The “Uberization” of Trucking
One of the trends most keenly being followed by transportation managers at manufacturing companies both large and small is the so-called “Uberization” of trucking. Just as Uber has turned the traditional ride-hailing industry dominated by taxi cab companies on its head by allowing individuals to arrange for a passenger vehicle through a smartphone app, so too, the logic follows, it should be possible for companies to contract with freight-hauling trucking firms through the same type of app. And there are already plenty of developers hard at work on that type of app.
In December 2016, Business Insider reported that Amazon was developing an app that would match truck drivers with shippers, and that the online retailer planned to launch the app sometime this summer. The goal, according to the report, is to make it easier for drivers (presumably independent owner-operators, rather than fleet operators) to find companies that needed freight moved. Such an app would effectively squeeze out the need for using a freight broker and paying a commission for the service. The app, which at this writing Amazon hasn’t officially announced, might also include real-time pricing and delivery instructions, as well as pick-up and delivery directions.
Other companies competing in the “freight hauling app” category include Cargo Chief, Cargomatic, Convoy, Fleet, Haulme, Transfix ,TruckerPath, XYpper and probably a dozen more (including Uber itself), as the space is particularly ripe with startups hoping for just a fragment of a marketplace that theoretically could be worth nearly a trillion dollars (the amount spent on freight transportation in the U.S. last year was $890 billion), or could be worth next-to-nothing if the idea fails to catch on.
In any event, despite the rush to develop technology that can match freightloads with available drivers, one huge obstacle stands in the way: the nature of the freight itself.
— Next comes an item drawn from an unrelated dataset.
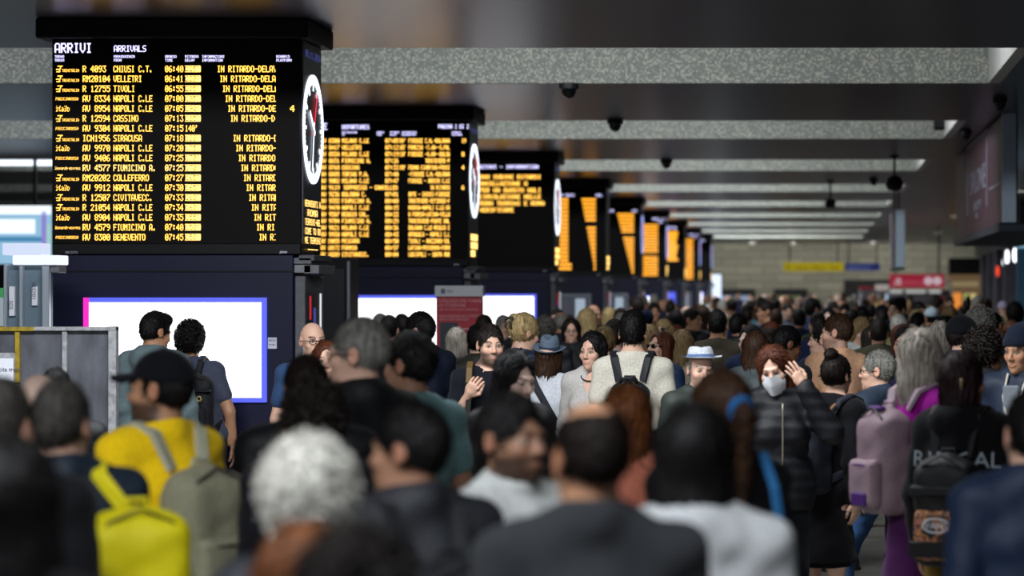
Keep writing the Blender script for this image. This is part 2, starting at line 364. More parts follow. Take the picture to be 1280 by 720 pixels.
def kiosk(k):
    d0 = 19.4 + PITCH * k
    r = empty('departure_board', (KX, d0, 0), label=KIOSK_LABEL[k], cat='departure board', group='board pillars along the hall')
    xl, xr, D = kx(65), kx(376), .76
    MB().bbox(kx(49), kx(388), -.1, .92, kz(49), SOFZ - .002, .01).build('cap', BLACK, r)
    MB().bbox(xl, xr, .0, D, kz(318), kz(48), .006).build('board_housing', BLACK, r)
    sc = MB().box(kx(67), kx(374), -.012, .003, kz(304.5), kz(50)).build('screen', SCREEN, r)
    A, B, W_ = fill_board(k)
    if A.q: A.build('amber_lettering', AMBER if k < 3 else AMBERF, sc, kx, kz, -.0155)
    if B.q: B.build('bright_lettering', AMBERB, sc, kx, kz, -.0156)
    W_.build('white_lettering', WHITELED, sc, kx, kz, -.0157)
    L = Led(); L.put('AESYS', 82, 314, 15, 3); L.rect(349, 313.5, 352, 317, .4); L.rect(353, 314, 359, 316.5)
    L.build('maker_mark', mat('print_grey', '#9a9ca6', .6), r, kx, kz, -.002)
    # the right-hand face: date, clock, lines of text
    MB().box(xr, xr + .012, .03, D - .03, kz(302), kz(50)).build('side_panel', mat('side_panel', '#191c2c', .45), r)
    S = Led(); fy = lambda p: .06 + (p / 100) * (D - .12); fz = lambda p: kz(p)
    S.put('05.11.2024', 5, 60, 90, 9); S.build('date_lettering', BLUELED, r, fy, fz, 0, side=xr + .016)
    cz, cy, R0 = kz(158), D / 2, .385
    CW = CLOCKW if k < 3 else glow('clock_blue', (.38, .46, 1.0), 1.1)
    if k not in (3, 6):
        clk = MB().lathe([(R0, 0), (R0, .012), (R0 * .9, .012), (R0 * .9, 0)], 48)
        clk.V = [(xr + .012 + z, cy + x, cz + y) for x, y, z in clk.V]; clock = clk.build('clock_ring', CW, r)
        dial = MB().lathe([(R0 * .93, .004), (0.001, .004)], 48); dial.V = [(xr + .012 + z, cy + x, cz + y) for x, y, z in dial.V]; dial.build('clock_dial', mat('dial_navy', '#0c1126', .3), clock)
        tk = MB()
        def hand(mb, ang, r0, r1, w0, x):
            s_, c_ = math.sin(ang), math.cos(ang)   # clockwise from 12, seen from +X: y runs to the viewer's right
            P = [(r0, -w0), (r1, -w0), (r1, w0), (r0, w0)]
            V = [(xr + x + e, cy + s_ * a + c_ * b_, cz + c_ * a - s_ * b_) for e in (0, .003) for a, b_ in P]
            mb.add(V, [(0, 1, 2, 3), (7, 6, 5, 4), (0, 4, 5, 1), (1, 5, 6, 2), (2, 6, 7, 3), (3, 7, 4, 0)])
        for i in range(60):
            hand(tk, i * math.pi / 30, R0 * (.70 if i % 5 == 0 else .82), R0 * .93, .013 if i % 5 == 0 else .006, .018)
        tk.build('minute_marks', CW, clock)
        for n_, a, r1, w0, m_ in (('hour_hand', -.95, .2, .016, CW), ('minute_hand', 3.36, .30, .011, CW), ('second_hand', .45, .29, .008, REDL)):
            h = MB(); hand(h, a, -.05, r1, w0, .023); h.build(n_, m_, clock)
    if k != 4:
        T = Led()
        lines = ['BENVENUTI A', 'ROMA', 'TERMINI-WEL', 'COME TO RO', 'ME TERMINI', '---'][: (6 if k < 1 else 3)]
        for i, t in enumerate(lines):
            if k == 0: T.put(t, 3 if len(t) > 9 else 18, 249 + i * 11.6, 94 if len(t) > 9 else 60, 8.4)
            else: T.rect(5, 258 + i * 15, 92 if i < 2 else 60, 270 + i * 15)
        T.build('side_lettering', AMBERB, r, fy, fz, 0, side=xr + .0165)
    # plinth with the advert screen
    pl = MB().bbox(kx(63), kx(366), .02, .74, 0, kz(318.2), .006).build('plinth', NAVY, r)
    MB().box(kx(63), kx(366), .012, .02, kz(340), kz(338)).build('joint_strip', BLACK, pl)
    if k in (0, 1, 2, 5, 6, 8):
        x0, x1 = (105, 333) if k != 1 else (105, 352)
        if k >= 5: x0, x1 = (250, 340) if k == 5 else ((270, 330) if k == 8 else (110, 333))
        y0, y1 = (372, 503) if k != 5 else (385, 500)
        fr = MB().box(kx(x0), kx(x1), -.01, .03, kz(y1), kz(y0)).build('advert_frame', ADB, r)
        MB().box(kx(x0) - .002, kx(x0 + 7), -.014, -.009, kz(y1), kz(y0)).build('magenta_edge', ADM if k == 0 else ADB, fr)
        MB().box(kx(x0 + 7), kx(x1 - 6), -.016, -.006, kz(y1 - 6), kz(y0 + 6)).build('advert_screen', ADW if k != 6 else ADB, fr)
    else:
        fr = MB().bbox(kx(110), kx(333), -.01, .03, kz(520), kz(372), .01).build('poster_frame', STEEL, r)
        MB().box(kx(118), kx(325), -.014, .0, kz(512), kz(380)).build('poster', glow('poster_dim', (.05, .06, .09), .6), fr)
        for q, c in ((150, (.10, .14, .25)), (200, (.22, .09, .06)), (250, (.05, .05, .07)), (300, (.4, .5, .6))):
            MB().box(kx(q - 16), kx(q + 14), -.016, -.01, kz(505), kz(388)).build('poster_patch', glow('poster_%d' % q, c, .8), fr)
    # stone cladding of the structural column behind, with a small poster
    co = MB().bbox(kx(366.5), xr + .02, .06, .78, 0, kz(345), .006).build('column_cladding', GREY, r)
    for q, (a, b_, c, e) in enumerate(((366, 379, 322, 330), (366, 378, 330.5, 341), (372, 383, 318.5, 326), (378, 388, 331, 342))):
        MB().bbox(kx(a), kx(b_) + .05, .03 + .02 * (q % 2), .7, kz(e), kz(c), .004).build('stone_block', mat('stone_%d' % q, ['#5b5c63', '#7a7b80', '#4b4d55', '#66676d'][q], .6, 0, .15, 20, .2), r)
    sp = MB().bbox(xr + .02, xr + .03, .12, .66, kz(520), kz(366), .003).build('side_poster', mat('poster_dark', '#14131c', .3), co)
    MB().box(xr + .03, xr + .034, .17, .22, kz(400), kz(370)).build('red_stroke', glow('poster_red', (.6, .02, .03), .8), sp)
    MB().box(xr + .03, xr + .034, .33, .4, kz(500), kz(385)).build('blue_stroke', glow('poster_blue', (.1, .12, .5), .5), sp)
    MB().box(xr + .03, xr + .034, .57, .62, kz(500), kz(367)).build('white_tube', glow('poster_white', (.8, .85, .9), .9), sp)
    if k == 0:
        n_ = MB().bbox(kx(334.5), kx(345.5), .008, .02, kz(436), kz(422), .002).build('notice', PAPER, pl)
        L = Led(); L.put('AVVISO', 336, 424, 8, 3); L.put('PRIVACY', 336, 430, 8, 2); L.build('notice_print', mat('ink', '#3a3c48', .8), n_, kx, kz, .006)
    return r
for k in range(9): kiosk(k)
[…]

“One of the key components of Uber’s model is the commodity-like nature of the ride-hailing service,” notes Evan Armstrong with Armstrong & Associates, a consulting firm focused on third-party logistics. The principle behind digital freight matching is relatively simple, as it involves the use of a digital platform (or app) to match a manufacturer’s freight with available transportation provider capacity. However, while the Uber model works for passengers who typically want to be transported short distances in a single metropolitan area, domestic transportation is far more complicated than that.
For instance, Armstrong points out, complexities arise in the form of specialized equipment types (such as flatbed, refrigerated, or hazmat]; shipments transported via multiple modes (such as from ocean carrier to railcar to truck); and necessary exception handling for service issues (such as equipment breakdowns or weather-related incidents). “Shipments are high-value and time-sensitive,” he adds, “so placing an Uber-like app atop a complex industry doesn’t truly address the problem.”
John Wiehoff, chairman, CEO and president of C.H. Robinson Worldwide Inc., one of the country’s largest third-party logistics providers (3PLs), agrees. “The commoditization of freight is a lot different than that of raw materials or even taxi passengers due to all of the exceptions and requirements of picking up and delivering a load,” he points out.
As a 3PL, C.H. Robinson does not own any of its own trucks or other vehicles, but contracts with transportation carriers of all types—trucks, rail, air and ocean—on behalf of its customers, which include top-tier manufacturers such as Coca-Cola, Becton, Dickinson & Co., Ocean Spray, ConAgra and Newell Brands. “Virtually every transportation mode we offer is being changed by the demands of e-commerce, which is the number one most disruptive change to our business,” Wiehoff says.